Wang Zihan: Hitting a Dead End
Story written by Lance Zhong
8:41pm. The school bell rings, its harmonic chord indicating the end of the school week.
For most students who are still present on a Friday night in this vocational high school, it will be another weekend away from their families. But Wang Zihan is still a little excited for his weekend schedule. “A classmate told me that this cell phone store needs additional hands to cover weekend shifts, I could definitely learn a lot from it!”
This is not the 16-year-old boy’s first job opportunity, nor is he the only one in his class to work part-time after school. Although Zihan longs for a job that involves higher technical skills, he does not want to miss any learning opportunity. “If I can’t go to a college, I want to learn something useful that can support my future life – this is why I am at this vocational school,” Zihan says with a shy smile.
Like most students in this school, Zihan’s parents are not at home – they are both working in Fujian Province, earning money to support his older sister who is studying at China Northwest University, a top university in Shaanxi. His parents are part of the immigration tide that is occurring throughout China, where able-bodied adults leave the places their families have been living for centuries and move to the large cities in coastal provinces to find jobs.

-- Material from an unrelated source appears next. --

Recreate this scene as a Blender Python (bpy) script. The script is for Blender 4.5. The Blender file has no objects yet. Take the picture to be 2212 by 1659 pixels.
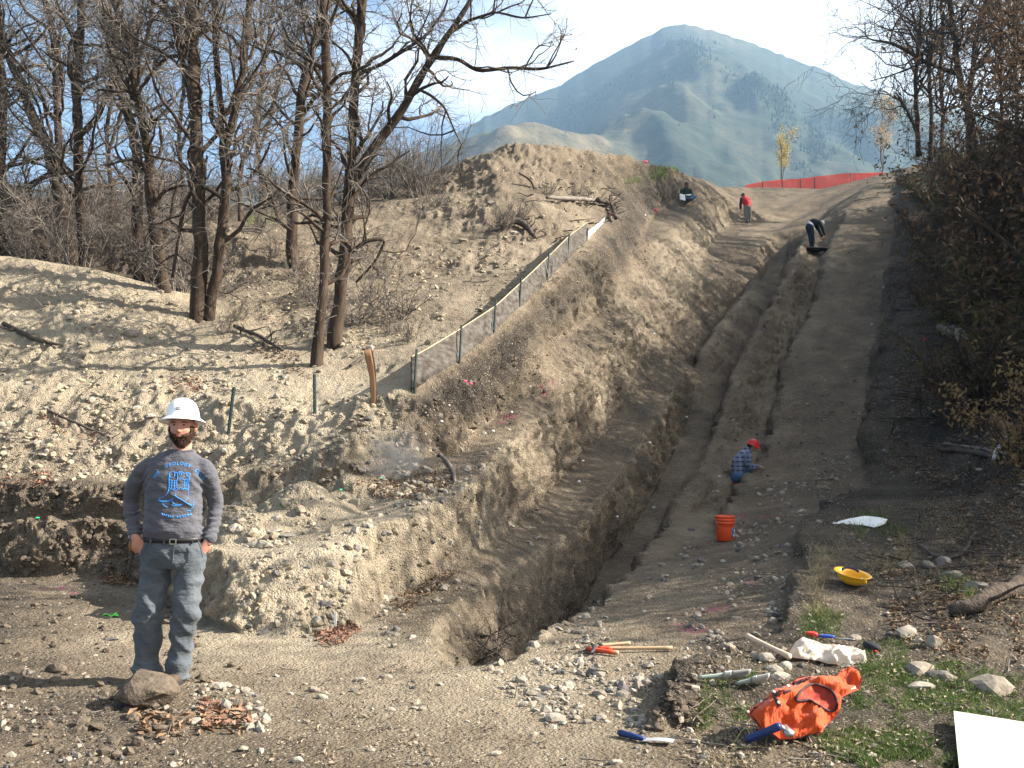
import bpy, bmesh, math, random
import numpy as np
from mathutils import Vector, Matrix, geometry as mgeo

C = bpy.context.scene
COL = C.collection
R = math.radians
rng = np.random.default_rng(7)
random.seed(7)

# ------------------------------------------------------------------ camera, sky, sun, exposure
F_PX, CX, CY, W_PX = 1916.0, 1106.0, 829.5, 2212.0     # reference pixels used for measuring
PITCH = math.atan(127.0 / F_PX)
CAM_Z = 1.65
cam_d = bpy.data.cameras.new('camera')
cam_d.sensor_width = 36.0
cam_d.lens = 36.0 * F_PX / W_PX
cam_d.clip_start, cam_d.clip_end = 0.05, 20000.0
cam = bpy.data.objects.new('camera', cam_d)
cam.location = (0, 0, CAM_Z)
cam.rotation_euler = (math.pi / 2 + PITCH, 0, 0)
COL.objects.link(cam)
C.camera = cam

SUN_EL, SUN_AZ = R(33.5), R(91.0)          # azimuth clockwise from +Y: from the right, a touch behind the camera
sun_vec = Vector((math.sin(SUN_AZ) * math.cos(SUN_EL), math.cos(SUN_AZ) * math.cos(SUN_EL), math.sin(SUN_EL)))

world = bpy.data.worlds.new('World')
C.world = world
world.use_nodes = True
wt = world.node_tree
wt.nodes.clear()


def wn(t, **kw):
    n = wt.nodes.new(t)
    for k, v in kw.items():
        setattr(n, k, v)
    return n


w_out = wn('ShaderNodeOutputWorld')
w_bg = wn('ShaderNodeBackground')
w_bg.inputs['Strength'].default_value = 0.05
w_sky = wn('ShaderNodeTexSky', sky_type='NISHITA', sun_disc=False, sun_elevation=SUN_EL, sun_rotation=SUN_AZ)
w_sky.altitude = 1500.0
w_tc = wn('ShaderNodeTexCoord')
w_map = wn('ShaderNodeMapping')
w_map.inputs['Scale'].default_value = (1.0, 1.0, 1.9)
w_map.inputs['Location'].default_value = (0.35, 0.2, 0.1)
w_n = wn('ShaderNodeTexNoise')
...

“I have never been to a college. I imagine it is a beautiful, energetic, and fantastic place.” Zihan chuckles as his homeroom teacher nods approvingly behind him, and continues, “my biggest dream is to get into a college and enroll in a military academy to become an officer.” Even through his dark, tan skin, one can easily spot him blushing as if he is talking about something unbelievably heroic. Later, we are told by his teacher that like most students in this vocational high school, it is implausible that Zihan will successfully pass the Gaokao, the college entrance exam of China: “It’s not that he is dumb or anything, he is a really great student, but he doesn’t work hard enough.”

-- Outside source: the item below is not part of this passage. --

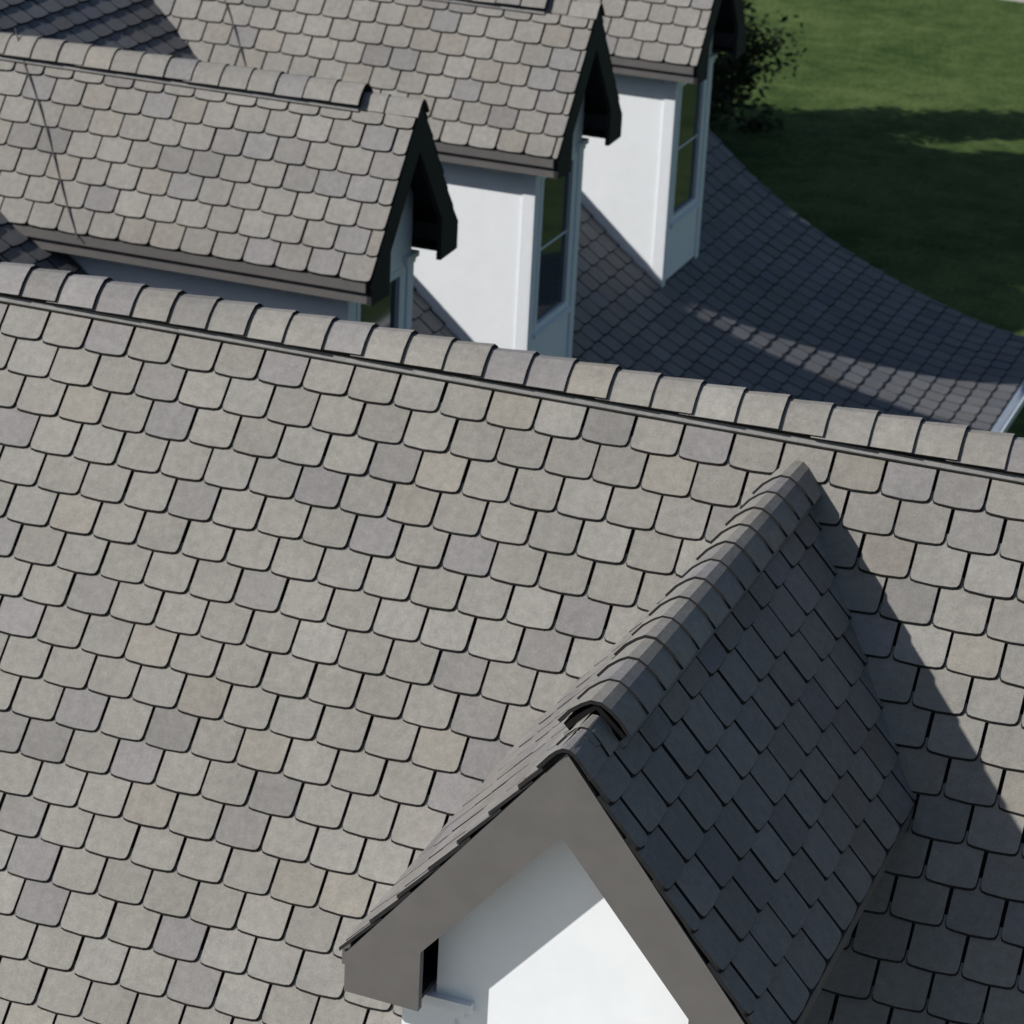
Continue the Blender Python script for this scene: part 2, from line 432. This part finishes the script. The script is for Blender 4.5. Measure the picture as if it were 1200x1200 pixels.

Zihan’s school troubles began as a result of China’s hukou system - a record of household registration that determines where citizens are allowed to live. Zihan attended most of junior high in Xia’men, where his parents worked at the time, but years ago he was sent back to his hometown for his last year of junior high. Along with his parents, Zihan is registered in this county in Southern Shaanxi, granting him all the social welfares a Chinese rural citizen could enjoy in the county, and in the county exclusively. Even though there are millions working in major cities, the immigrants are not entitled to local welfare benefits such as health insurance, pensions, and, critically for Zihan, public education. This not only means that he could not enroll in any of the regular junior highs in Xia’men but also that he was not able to take the Zhongkao, the high school entrance exam of China, anywhere outside of the county. In short, the hukou registration system became the keystone to his miseries.
“I was confused – not because the classes were hard, it’s just because they didn’t teach the same subjects here.” It wasn’t long until Zihan became one of the lowest ranking students in his grade. He explains this change pragmatically: “Teachers do not have the energy to help poor-performing students – how were they going to manage it if the number of students assigned to them was astronomical? Also, the study environment was distracting. Some of my classmates just don’t show up to classes.”
There’s only 10 minutes before the dorm closes. Zihan leans against the railing on his balcony, gazing at his classmates returning from classrooms, and casually summarizes his current strategy for dealing with his circumstances. “But after all,” he says, “if you can’t learn in a school, learn in the society.”